Yesterday's Pebble Pick 'Em post (and of course, the actual Tour event this week) got me thinking back to my first round/experience at Pebble Beach on the Monterrey Peninsula, as a golf announcer might refer to it.

I was nearby that week for work and decided to leverage the weekend and experience one of golf's great feelings, a round at Pebble. I made the best arrangements I possibly could given the somewhat short notice. All I really needed was a one night stay at a hotel/motel not too far from the course and a tee time at Pebble. Check.

In the early morning I drove down PCH in the most perfect solitude. The weather that day was postcard-like and I stopped once off the side of the road to look down the cliffs and out in the distance at the Pacific. I specifically remember calling both my mother and father on my cellphone to somehow describe the scene to them best I could. My father had seen it before and knew of what I spoke, while my mother hadn't and as I sometimes feel she does, lived a brief moment through me. I promised them both pictures and subsequently snapped off some amazing photos with my digital camera before I was on my way. My tee time was that day so I had little time to waste.

The ride was smooth and surprisingly shorter than I thought it would be from the Bay area, but my mind was probably still hazy from the scenery just north. As I pulled into Monterrey my first impression was one of a friendly, safe city. For some reason I had a bit of trouble locating 17-Mile Drive, but once I did, yet another kind of scenic experience ensued. The drastic changes from tight winding roads within the woods to ocean's-edge views were much more than I hoped for - if you've never been, open another Internet browser window right now and book your trip.
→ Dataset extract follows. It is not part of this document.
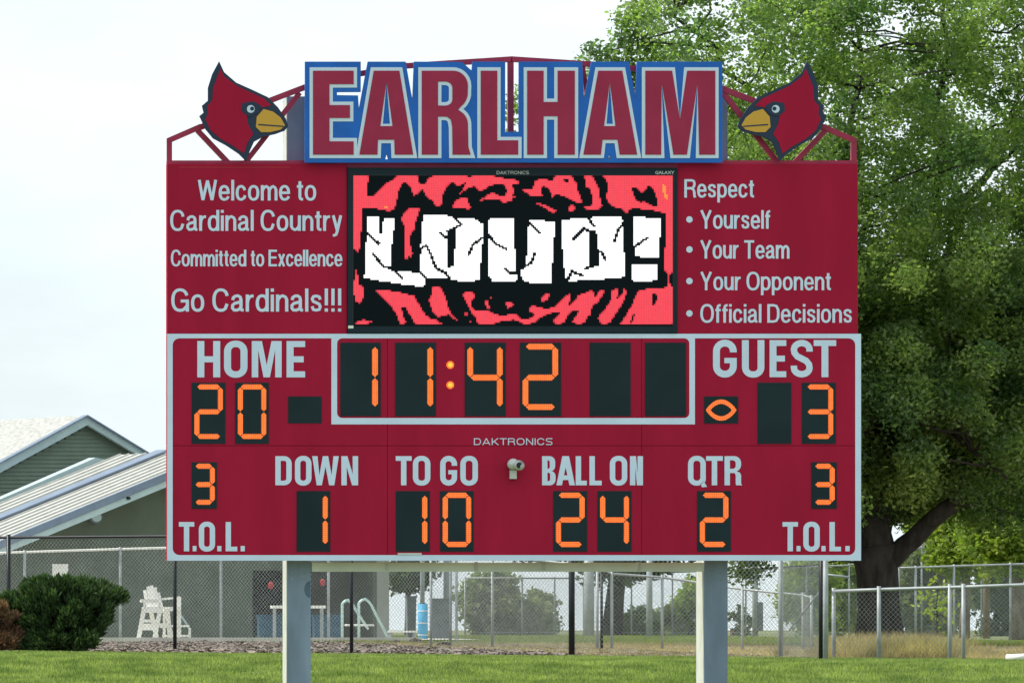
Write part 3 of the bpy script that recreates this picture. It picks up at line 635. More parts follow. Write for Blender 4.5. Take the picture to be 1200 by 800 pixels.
ORANGE = ["T4 685,130 710,140 735,265 715,270 690,190", "T1 325,330 350,335 345,358 325,352"]
WHITES = ["T1 165,430 295,430 280,480 300,490 330,450 415,455 410,540 395,640 385,800 B1 380,190 440,225 640,235 700,290 705,340 680,365 540,355 400,330 200,300 135,280 140,150 T1 150,720 155,610",
"T1 685,420 700,410 T2 0,408 120,415 240,430 290,440 440,450 500,490 525,500 525,640 510,800 B2 500,200 490,300 420,320 310,315 230,300 180,290 0,280 B1 720,275 650,220 650,120 670,50 T1 660,740 670,600",
"T2 580,460 600,445 T3 100,445 105,800 B3 115,190 130,310 0,325 B2 620,320 580,270 575,0",
"T3 240,460 475,480 480,610 460,640 465,800 B3 445,210 440,330 270,335 190,310 160,250 165,210 210,190 215,0 T3 215,800 230,700 230,540",
"T3 550,460 800,445 T4 40,440 290,425 320,480 320,700 B4 335,100 335,260 300,285 200,290 0,310 B3 750,310 610,315 575,270 560,100 550,0",
"T4 425,430 530,440 665,450 670,510 655,800 B4 645,95 500,90 425,80 430,40 T4 410,700 415,520", "B4 395,155 640,155 640,310 420,320 400,300"]
WHOLES = ["T2 190,580 270,560 270,640 260,800 B2 255,170 215,190 190,180 190,0", "T4 -5,555 70,560 75,640 80,720 90,770 B4 90,180 0,190 -5,190"]
CRACKS = ["T1 285,440 290,580", "T1 160,590 270,685", "B1 215,65 320,185 380,190 490,285", "T2 255,430 320,505 240,555 185,570", "T2 130,590 185,630", "T2 520,630 430,700 395,780", "T1 655,735 715,700 760,790 B2 60,130 90,200 180,240 215,300", "T2 580,610 650,690 745,735", "B3 10,200 60,245 140,240", "T3 245,500 335,580", "B3 290,60 260,140 160,205", "T3 645,650 750,545 800,565", "T4 0,460 50,520", "T4 315,500 270,560 240,665", "B4 85,30 120,50 155,115", "B3 600,310 640,225 740,265", "B3 765,200 800,190", "T4 420,720 545,630"]
CELL = 2.0; NXC, NYC = 187, 88; LX0, LY0 = 414.0, 206.0
gx = LX0 + (np.arange(NXC) + 0.5) * CELL; gy = LY0 + (np.arange(NYC) + 0.5) * CELL; GX, GY = np.meshgrid(gx, gy)
def inside(poly):
    r = np.zeros(GX.shape, bool); n = len(poly)
    for i in range(n):
        x1, y1 = poly[i]; x2, y2 = poly[(i + 1) % n]
        if y1 == y2: continue
        r ^= ((y1 > GY) != (y2 > GY)) & (GX < (x2 - x1) * (GY - y1) / (y2 - y1) + x1)
    return r
def near(line, t):
    r = np.zeros(GX.shape, bool)
    for (x1, y1), (x2, y2) in zip(line[:-1], line[1:]):
        d = max((x2 - x1) ** 2 + (y2 - y1) ** 2, 1e-6); u = np.clip(((GX - x1) * (x2 - x1) + (GY - y1) * (y2 - y1)) / d, 0, 1)
        r |= np.hypot(GX - x1 - u * (x2 - x1), GY - y1 - u * (y2 - y1)) < t
    return r
img = np.zeros(GX.shape, int)
for s in REDS: img[inside(Q(s))] = 1
for s in DARKS: img[inside(Q(s))] = 0
for s in ORANGE: img[inside(Q(s))] = 3
for s in WHITES: img[inside(Q(s))] = 2
for s in WHOLES: img[inside(Q(s))] = 0
for s in CRACKS: img[near(Q(s), 1.6)] = 0
edge = np.zeros(img.shape, int)
for a, b in ((0, 1), (0, -1), (1, 1), (1, -1)):
    edge = edge + (np.roll(img, b, a) == 0)
dim = (img == 1) & (edge >= 2)
img[dim] = 4
LM = {1: ('red_lamps', led_mat('led_red', (1.0, 0.052, 0.088), 1.04, 0.17, CELL * S0, 'XZ')), 2: ('white_lamps', led_mat('led_white', (1.0, 1.0, 1.0), 1.3, 0.08, CELL * S0, 'XZ')),
      3: ('orange_lamps', led_mat('led_orange', (1.0, 0.30, 0.05), 1.0, 0.15, CELL * S0)), 4: ('dim_red_lamps', led_mat('led_dim', (0.85, 0.02, 0.05), 0.85, 0.25, CELL * S0))}
scr = MB().box(bx(414), bx(788), YB - 0.0195, YB - 0.0178, bz(382), bz(206)).build('led_screen', mat('unlit_lamps', (0.006, 0.010, 0.014), 0.8, spec=0.05), DB)
yl = YB - 0.0215
for cls, (nm, mt) in LM.items():
    V = []; Fc = []
    for j in range(NYC):
        i = 0
        while i < NXC:
            if img[j, i] == cls:
                k = i
                while k < NXC and img[j, k] == cls: k += 1
                x0, x1 = bx(LX0 + i * CELL), bx(LX0 + k * CELL); z0, z1 = bz(LY0 + j * CELL), bz(LY0 + (j + 1) * CELL)
                q = len(V); V += [(x0, yl, z0), (x1, yl, z0), (x1, yl, z1), (x0, yl, z1)]; Fc.append((q, q + 3, q + 2, q + 1)); i = k
            else: i += 1
    link_mesh(nm, V, Fc, mt, DB)['kind'] = 'stuff'
# ---- name sign
def off_poly(p, d):
    """mitred offset; positive d grows a loop whatever its winding"""
    n = len(p); A = sum(p[i][0] * p[(i + 1) % n][1] - p[(i + 1) % n][0] * p[i][1] for i in range(n)); s = 1 if A > 0 else -1; out = []
    for i in range(n):
        a, b, c = p[i - 1], p[i], p[(i + 1) % n]
        def nr(u, v):
            dx, dy = v[0] - u[0], v[1] - u[1]; q = math.hypot(dx, dy) or 1; return (s * dy / q, -s * dx / q)
        n1, n2 = nr(a, b), nr(b, c); mx_, my_ = n1[0] + n2[0], n1[1] + n2[1]; q = mx_ * mx_ + my_ * my_
        if q < 0.12: k = d / 1.0; out.append((b[0] + mx_ * k, b[1] + my_ * k)); continue
        k = 2 * d / q; lim = 2.6 * abs(d); vx, vy = mx_ * k, my_ * k; l_ = math.hypot(vx, vy)
        if l_ > lim: vx, vy = vx / l_ * lim, vy / l_ * lim
        out.append((b[0] + vx, b[1] + vy))
    return out
T0, T1_ = 84.3, 182.4
A1 = [[(436.8,T0),(466.8,T0),(483,T1_),(461.4,T1_),(460.8,165),(441.8,165),(441.2,T1_),(420,T1_)], [(451.8,97.5),(458.8,149),(444.5,149)]]
A2 = [[(699.5,T0),(727.5,T0),(745,T1_),(724.5,T1_),(722,165),(704.5,165),(702.5,T1_),(682,T1_)], [(713,97.5),(719.5,149),(706.2,149)]]
Rr = [[(493,T0),(530,T0)] + arc(530,102,17,17.7,-80,0,6) + arc(530,109,17,20,10,58,5) + [(535.5,130)] + arc(531,147,16,17,-60,-5,5) + [(547.6,174),(550.2,T1_),(529,T1_),(528.6,150),(527,141.5),(522.5,138),(512,138),(512,T1_),(493,T1_)],
      [(512,97)] + arc(520.5,104,8.3,7,-90,0,4) + arc(520.5,118,8.3,7,0,90,4) + [(512,125)]]
LET = [[[(365.8,T0),(413.3,T0),(413.3,100),(385,100),(385,124.4),(409,124.4),(409,139.5),(385,139.5),(385,166.8),(413.3,166.8),(413.3,T1_),(365.8,T1_)]],
       A1, Rr, [[(562,T0),(581.3,T0),(581.3,165.6),(605.8,165.6),(605.8,T1_),(562,T1_)]],
       [[(616.3,T0),(635.5,T0),(635.5,120.8),(652,120.8),(652,T0),(672,T0),(672,T1_),(652,T1_),(652,137.5),(635.5,137.5),(635.5,T1_),(616.3,T1_)]],
       A2, [[(754.5,T0),(785.8,T0),(795,141),(803.4,T0),(836.3,T0),(836.3,T1_),(817.5,T1_),(815.6,98),(803.2,T1_),(787.4,T1_),(773.6,98),(773,T1_),(754.5,T1_)]]]
blue = [(356.5,73.5),(421.8,73.5),(421.8,108.8),(394,109),(394,112.6),(418.6,113),(419.6,129),(430,73.5),(474.2,73.5),(482.3,118.5),(484,73.5),(540,73.9),(551.6,84),(552.5,73.5),(590.8,73.5),(590.8,155.5),(606.8,155.5),(606.8,73.5),
        (680.7,73.5),(683,117.5),(691.8,73.5),(735.5,73.5),(743.2,115.5),(745,73.5),(844.8,73.5),(844.8,191.5),(356.5,191.5)]
NS = plate('name_sign', [blue, [(452.2,181),(453.9,187.6),(450.5,187.6)], [(713,181),(714.7,187.6),(711.3,187.6)]], 59.90, 0.05, M['sign_blue'], SB)
for k, c in enumerate(LET):
    g = plate('letter_outline', [off_poly(c[0], 4.0)] + [off_poly(h, -2.6 if k in (1, 5) else -4.0) for h in c[1:]], 59.893 - 0.0007 * (k % 2), 0.0063, M['sign_grey'], NS)
    plate('letter', c, 59.886, 0.0055, M['sign_red'], NS)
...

As I pulled into the Pebble Beach [Golf Links] parking lot I kind of laughed to myself, because it seemed like every other golf course parking lot. Like what was I subconsciously expecting, mahogany parking stop barriers and gold-leaf lined spaces? I had a couple more hours before my tee time, which sadly was the last of the day, and as the attendant explained to me upon checking-in, I may not get the round in [it was approaching Fall and the days were getting shorter]. Oh yeah and there were no caddies left either. I'd have to walk or take a cart, which would normally be completely acceptable choices, but at Pebble I had planned to both treat myself to the caddie experience and leverage his/her course knowledge. No luck.

I killed time by getting lunch in the Tap Room (which was fantastic, by the way), walking the property and rolling about a thousand or so putts on one of the best practice greens I've ever seen (my link doesn't do it justice). Having now heard my name called to the first tee and having paid my $385 greens fee (yup, $385 and 'I may not get the round in'), I nervously made my way to the box and met the two guys I had been paired up with. I think they were from Texas, but I can't be certain. Wherever they were from, they were great guys and models for the day's pairing with me, a newbie to Pebble. They also had apparently checked-in before me because they were sharing a caddie. When I say I was nervous, I should clarify. It wasn't 'nervous' based on people (the guys I had just met). It wasn't 'nervous' based on golf (a common experience for some golfers). It was 'nervous' based on location. As in, I was acutely aware of where I was in the world and the plot of land I was standing on. I think there are only a select few places on Earth, rather a select few golf courses on Earth that I would react to in that way.

The first couple holes at Pebble actually leave you feeling, well...ripped off! As in, "I just paid $385 for this?!" I can actually see the designer picturing golfers saying this to themselves as he charted the layout. But #3 gives you the first glimpse of the coastal, ocean views. #4 and 5 a bit more scenic. And #6, 7, and 8 just about leaves you unable to focus on hitting a golf ball or anything else for that matter. Of course I only knew this from the pictures I had seen in the Pro Shop, because the late afternoon of my round had the most unbelievable blanket of fog covering the ocean views. I'm not kidding. Visibility was no more than 100 or so yards and after that there could have been levitating boards of sheet rock masking the Pacific Ocean for all I knew. #9 and 10 of course continue the vistas along the right side [thank goodness I play a cut] and #11 sends you back inland. The next several holes were beautiful and just as tranquil as the coastal holes, but you begin to sense the round is nearing it's end. For all practical, playable purposes, daylight was gone around #14 or 15, but that didn't stop me from hitting shots into the foggy and now darkening air. #17 and 18 were as picturesque as I thought they'd be, even in those conditions. Simply amazing.

While not a particularly good round for scoring, it was not without exceptional shots or holes that will forever be memorable. Walking off the 18th green I took a moment to thank my playing partners for the round and to tip their caddie who was kind enough to help me with reading putts and distances to flags the entire day, even though he was already caddying for two others. I took one last look at the green which was lit up with spot lights, as I had often seen on TV, before walking to the parking lot and my [rental] car as I had hundreds of times before after a round of golf, only this time it was Pebble.